Choose a primary color that represents your brand, mood, or message. This is the color your design will be built around.

2

Pick a Harmony

Select a color harmony type based on the mood: analogous for calm, complementary for bold, triadic for vibrant balance.

3

Check Contrast

Ensure your palette meets WCAG accessibility standards. Text needs at least 4.5:1 contrast ratio against its background for AA compliance.

4

Apply the 60-30-10 Rule

Use your dominant color for 60% of the design, a secondary color for 30%, and an accent color for 10%. This creates visual hierarchy.

Color Palette in Web Design

How professional designers use color palettes in practice

Design Systems

Modern design systems (Material Design, Tailwind) are built on color palettes with tints and shades. A single base color generates 10+ variations for backgrounds, borders, text, and interactive states.

Dark Mode Support

A well-structured palette makes dark mode trivial. Use lighter tints for dark-mode backgrounds and darker shades for light-mode backgrounds, all generated from the same base hues.

Brand Consistency

Exporting palettes as CSS variables, Tailwind configs, or SCSS variables ensures every developer on the team uses the exact same colors. No more hex-code guessing games.

Accessibility First

WCAG 2.1 requires minimum contrast ratios for text readability. Building palettes with accessibility checks built in prevents costly redesigns and ensures your content is readable by everyone.
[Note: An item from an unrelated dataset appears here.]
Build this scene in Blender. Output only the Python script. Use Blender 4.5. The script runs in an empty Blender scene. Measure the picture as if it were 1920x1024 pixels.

Frequently Asked Questions

Common questions about color palettes and this generator

A color palette generator creates harmonious sets of colors based on color theory rules. You provide a base color and choose a harmony type (complementary, analogous, triadic, etc.), and the tool calculates colors that work well together using hue relationships on the color wheel. This eliminates guesswork and ensures your designs use colors that are mathematically proven to harmonize.
Complementary palettes use colors opposite each other on the color wheel (180° apart), creating high contrast and visual impact. Analogous palettes use colors adjacent on the wheel (within 30°), creating harmonious, low-contrast schemes that feel cohesive and natural. Use complementary for bold CTAs and analogous for calm backgrounds.
Start with a primary brand color. Use complementary palettes for bold, high-contrast designs. Choose analogous palettes for calm, unified aesthetics. Triadic palettes work well for vibrant, balanced designs. Apply the 60-30-10 rule: dominant color at 60%, secondary at 30%, accent at 10%. Always check contrast ratios for accessibility — WCAG AA requires at least 4.5:1 for normal text.
A tint is created by adding white to a color (increasing lightness in the HSL model), making it lighter. A shade is created by adding black (decreasing lightness), making it darker. Together, they provide a full spectrum of variations from a single base color. This is how design systems like Tailwind CSS generate their color scales (50 through 950).
The WCAG contrast ratio measures the luminance difference between two colors. WCAG 2.1 Level AA requires at least 4.5:1 for normal text and 3:1 for large text. Level AAA requires 7:1 and 4.5:1 respectively. Meeting these standards ensures your content is readable by people with visual impairments, including color blindness.
Yes. This color palette generator runs entirely in your browser using JavaScript. No data is sent to any server, and there are no usage limits. Once the page has loaded, the tool works completely offline. All color calculations, palette generation, and exports happen locally on your device.